• Collected data:
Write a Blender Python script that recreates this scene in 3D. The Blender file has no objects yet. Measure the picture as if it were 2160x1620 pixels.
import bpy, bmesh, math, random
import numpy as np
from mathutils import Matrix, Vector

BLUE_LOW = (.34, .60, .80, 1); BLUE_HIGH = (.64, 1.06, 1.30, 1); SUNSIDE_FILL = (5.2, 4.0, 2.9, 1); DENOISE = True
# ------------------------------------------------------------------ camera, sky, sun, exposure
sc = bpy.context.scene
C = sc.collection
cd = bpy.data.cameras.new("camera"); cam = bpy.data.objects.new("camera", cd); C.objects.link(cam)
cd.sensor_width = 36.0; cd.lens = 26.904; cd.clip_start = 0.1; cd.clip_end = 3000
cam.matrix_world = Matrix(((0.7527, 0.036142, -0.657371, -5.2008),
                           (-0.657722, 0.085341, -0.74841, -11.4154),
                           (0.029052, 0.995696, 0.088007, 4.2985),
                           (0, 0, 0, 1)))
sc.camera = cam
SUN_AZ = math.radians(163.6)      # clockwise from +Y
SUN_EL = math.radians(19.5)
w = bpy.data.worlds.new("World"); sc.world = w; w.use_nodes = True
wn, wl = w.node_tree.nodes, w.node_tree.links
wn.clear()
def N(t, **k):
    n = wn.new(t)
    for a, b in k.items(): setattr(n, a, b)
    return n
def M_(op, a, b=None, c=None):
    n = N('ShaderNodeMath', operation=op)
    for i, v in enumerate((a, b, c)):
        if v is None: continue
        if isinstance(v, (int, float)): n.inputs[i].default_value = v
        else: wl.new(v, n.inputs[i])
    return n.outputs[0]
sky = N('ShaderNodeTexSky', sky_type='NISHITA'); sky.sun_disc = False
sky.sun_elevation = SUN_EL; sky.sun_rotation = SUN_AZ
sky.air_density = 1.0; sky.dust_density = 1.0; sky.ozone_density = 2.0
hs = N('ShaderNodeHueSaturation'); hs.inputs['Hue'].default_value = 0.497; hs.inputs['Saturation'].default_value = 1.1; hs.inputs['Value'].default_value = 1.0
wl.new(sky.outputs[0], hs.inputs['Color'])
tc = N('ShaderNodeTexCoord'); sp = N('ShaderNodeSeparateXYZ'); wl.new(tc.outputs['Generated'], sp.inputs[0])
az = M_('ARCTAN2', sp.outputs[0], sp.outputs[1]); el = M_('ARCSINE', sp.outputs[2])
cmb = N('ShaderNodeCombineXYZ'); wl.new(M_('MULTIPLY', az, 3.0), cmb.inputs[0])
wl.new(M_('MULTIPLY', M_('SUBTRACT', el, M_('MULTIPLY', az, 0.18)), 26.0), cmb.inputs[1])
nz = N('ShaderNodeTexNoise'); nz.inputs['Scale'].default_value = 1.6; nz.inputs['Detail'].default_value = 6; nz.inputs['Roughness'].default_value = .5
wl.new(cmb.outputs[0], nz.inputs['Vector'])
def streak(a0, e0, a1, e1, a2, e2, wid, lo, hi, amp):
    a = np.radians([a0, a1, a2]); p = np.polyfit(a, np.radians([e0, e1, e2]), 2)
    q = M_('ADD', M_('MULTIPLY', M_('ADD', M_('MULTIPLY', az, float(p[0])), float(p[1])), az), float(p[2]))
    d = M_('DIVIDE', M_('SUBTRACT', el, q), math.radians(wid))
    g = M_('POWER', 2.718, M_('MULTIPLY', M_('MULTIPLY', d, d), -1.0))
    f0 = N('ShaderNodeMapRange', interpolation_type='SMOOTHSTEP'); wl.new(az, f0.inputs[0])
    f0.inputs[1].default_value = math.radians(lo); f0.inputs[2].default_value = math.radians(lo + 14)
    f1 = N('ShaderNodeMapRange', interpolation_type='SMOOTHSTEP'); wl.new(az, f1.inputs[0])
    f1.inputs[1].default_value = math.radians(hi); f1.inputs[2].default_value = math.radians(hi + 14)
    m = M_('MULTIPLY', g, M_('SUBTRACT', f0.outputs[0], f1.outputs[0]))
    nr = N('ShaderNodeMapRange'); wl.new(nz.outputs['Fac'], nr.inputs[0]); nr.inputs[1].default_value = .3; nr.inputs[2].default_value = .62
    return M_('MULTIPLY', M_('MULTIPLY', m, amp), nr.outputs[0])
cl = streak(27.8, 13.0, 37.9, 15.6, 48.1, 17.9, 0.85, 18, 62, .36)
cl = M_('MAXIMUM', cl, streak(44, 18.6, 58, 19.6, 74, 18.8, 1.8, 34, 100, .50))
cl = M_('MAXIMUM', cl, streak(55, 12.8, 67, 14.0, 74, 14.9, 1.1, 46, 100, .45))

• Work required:
Return the opening line of the data and every line after it through the line containing "from mathutils import Matrix, Vector", please, exactly as written and with nothing added.

• Expected answer:
Write a Blender Python script that recreates this scene in 3D. The Blender file has no objects yet. Measure the picture as if it were 2160x1620 pixels.
import bpy, bmesh, math, random
import numpy as np
from mathutils import Matrix, Vector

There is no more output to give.